Dans les discussions qui ont mené à votre dernière décision sur les taux, le conseil de direction de la banque s’est inquiété de la possibilité que l’inflation reste bloquée à un niveau supérieur à la cible. Qu’est-ce qui pourrait causer ça ?

Nous avons parlé de deux types de risque dans nos délibérations. Le premier, c’est que la tendance à la baisse de l’inflation s’arrête au-dessus de 2 %. Ce qu’on voit, c’est que l’économie est faible, et après deux ou trois trimestres de plus avec très peu de croissance, il devrait y avoir plus de pression à la baisse sur l’inflation.

Il y a d’autres facteurs qui poussent l’inflation à la hausse, comme le secteur du logement.
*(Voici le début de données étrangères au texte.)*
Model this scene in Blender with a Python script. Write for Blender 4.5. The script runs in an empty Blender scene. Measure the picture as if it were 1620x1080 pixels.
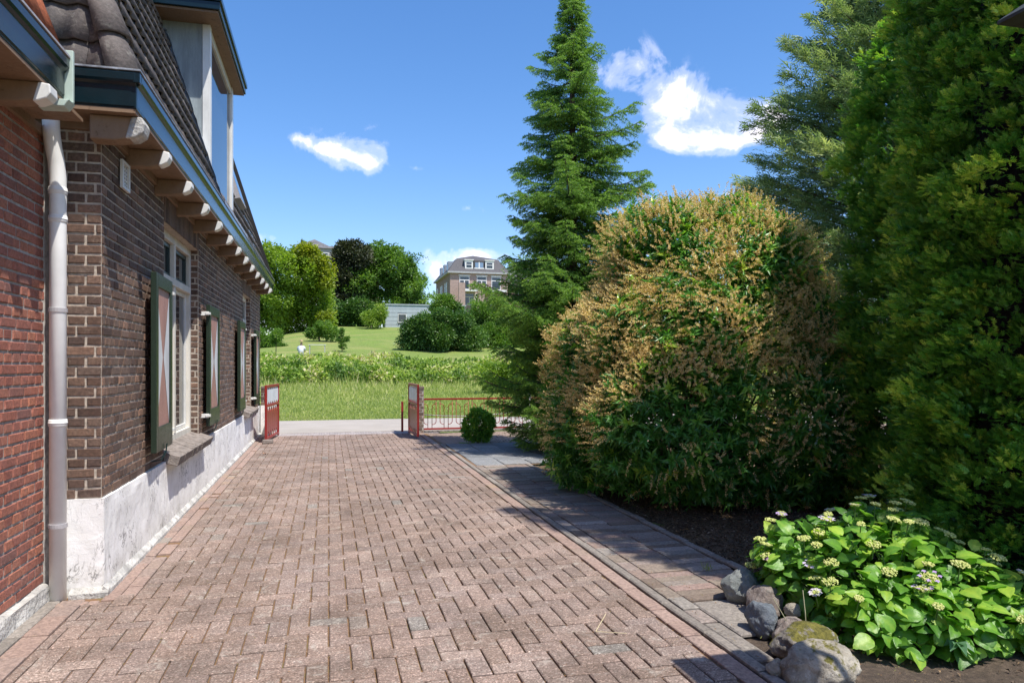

L’augmentation des coûts hypothécaires est liée à notre politique, on l’avait prévu, mais tous les coûts de logement augmentent et ça crée des pressions à la hausse sur l’inflation. L’inflation va baisser, mais ça peut s’arrêter en haut de notre cible.

L’autre type de risque, c’est qu’il peut y avoir de nouveaux évènements qui poussent l’inflation à la hausse. Il y a encore des possibilités de choc d’approvisionnement avec ce qui se passe au canal de Panamá et au canal de Suez. Si le prix du pétrole augmente et que l’augmentation affecte le prix des aliments qui doivent être transportés par camion, par exemple, on devrait répondre par des hausses de taux ou en maintenant notre taux à un niveau plus haut, plus longtemps.

Vous avez commencé à ouvrir la porte à des baisses de taux d’intérêt. Est-ce que la faiblesse de l’économie pourrait imposer une baisse de taux, même sans la certitude que la baisse de l’inflation est durable ?

Les baisses de taux d’intérêt peuvent arriver avant que l’inflation ait atteint notre cible de 2 %, mais actuellement, il est vraiment trop tôt pour parler de baisses. On a besoin d’avoir des baisses dans nos mesures de l’inflation fondamentale, on a besoin de voir que c’est continu et durable. Nos mesures fondamentales sont un peu à la baisse dans les deux derniers mois, mais elles sont encore autour de 3,5 %. C’est trop et il est certainement trop tôt pour parler de baisses de taux d’intérêt.

Oui, les tendances sont à la baisse, mais c’est très graduel. On anticipe que dans les prochains mois, l’inflation va fluctuer, vous avez une très belle expression en français pour dire ça, en dents de scie. On pense que ça va prendre quelques mois avant de voir des signes plus clairs.

Le Canada vit une croissance démographique record et peut-être unique dans le monde. En quoi cela influence-t-il la politique monétaire et la lutte contre l’inflation ?

La forte hausse de la population a des effets différents sur l’économie selon les marchés. Dans le marché de la main-d’œuvre, les nouveaux immigrants sont de nouveaux travailleurs qui viennent réduire les pénuries. Ça aide à équilibrer le marché.

On a vu que le marché était clairement en surchauffe l’an dernier. Il y avait beaucoup de postes vacants. Les postes vacants sont maintenant presque au même niveau qu’avant la pandémie. On a vu une petite augmentation du taux de chômage. C’est lié à la forte immigration.

D’un autre côté, les nouveaux immigrants sont de nouveaux consommateurs aussi. Ils ont besoin de logements, donc ça crée plus de demande. En gros, l’immigration, c’est très positif pour le Canada, ça augmente notre croissance potentielle, le taux de croissance qu’on peut atteindre avant de créer des pressions inflationnistes. Mais c’est clair qu’à court terme, il y a certains ajustements. Une raison importante pour laquelle le manque d’offre dans le secteur du logement est plus grae, c’est qu’il y a plus d’immigrants ici au Canada. On devrait penser à tous les aspects de cette politique.

En somme, ça complique le travail de la Banque du Canada ?

Oui. Il y a un certain ajustement quand l’immigration augmente assez vite.

À long terme, pour l’inflation, c’est peut-être probablement à peu près neutre parce que ça ajoute de nouveaux travailleurs et ça ajoute aussi une nouvelle demande. Donc, l’offre et la demande, les deux montent.

À court terme, il y a des ajustements et oui, cela a des effets, surtout sur le coût du logement. Donc, à court terme, c’est un peu plus compliqué.